Изложенная выше этика "любви к дальнему", в ее антагонизме к этике "любви к ближнему", имеет ту особенность, что она совершенно независима от содержания самого объекта любви-"дальнего". Каково бы ни было внутреннее содержание морального идеала, требования этики любви к дальнему остаются неизменными, раз только этот идеал руководит человеческой деятельностью в качестве абстрактного "дальнего" и ставит человека в отношения к людям, могущие быть противопоставлены тем отношениям, которые вытекают из непосредственных чувств симпатии и сострадания к ближайшим окружающим его людям. Поэтому люди самых разнообразных миросозерцании, даже вполне чуждых конечному идеалу Ницше, могут понимать и ценить его этику любви к дальнему, в изложенном ее значении.

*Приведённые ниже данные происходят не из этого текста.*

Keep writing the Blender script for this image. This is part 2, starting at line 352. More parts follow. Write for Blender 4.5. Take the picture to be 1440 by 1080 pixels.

Таким образом, антагонизм обеих этических систем, с которыми мы имели дело до сих пор, есть лишь антагонизм формальных этических принципов; одно только различие в расстоянии, отделяющем объект любви от ее субъекта, и обусловленное им различие в путях и средствах активного осуществления любви проводит резкую грань между двумя группами моральных чувствований и настроений и порождает радикальную противоположность между моральными оценками и представлениями о "добре" и "зле", образующими обе упомянутые этические системы. "Любовь к дальнему" может быть любовью к людям не менее, чем "любовь к ближнему"; и, однако же, остается огромная разница между инстинктивной близостью к конкретным наличным представителям человеческого рода, непосредственно нас окружающим, к нашим современникам и соседям ("любовью к ближнему") и любовью к людям "дальним и будущим", к отвлеченному коллективному существу "человечеству". "Любовь к дальнему" означает здесь любовь к тому же ближнему, только удаленному от нас на ту идеальную высоту, на которой он может стать для нас, по выражению Ницше, "звездой".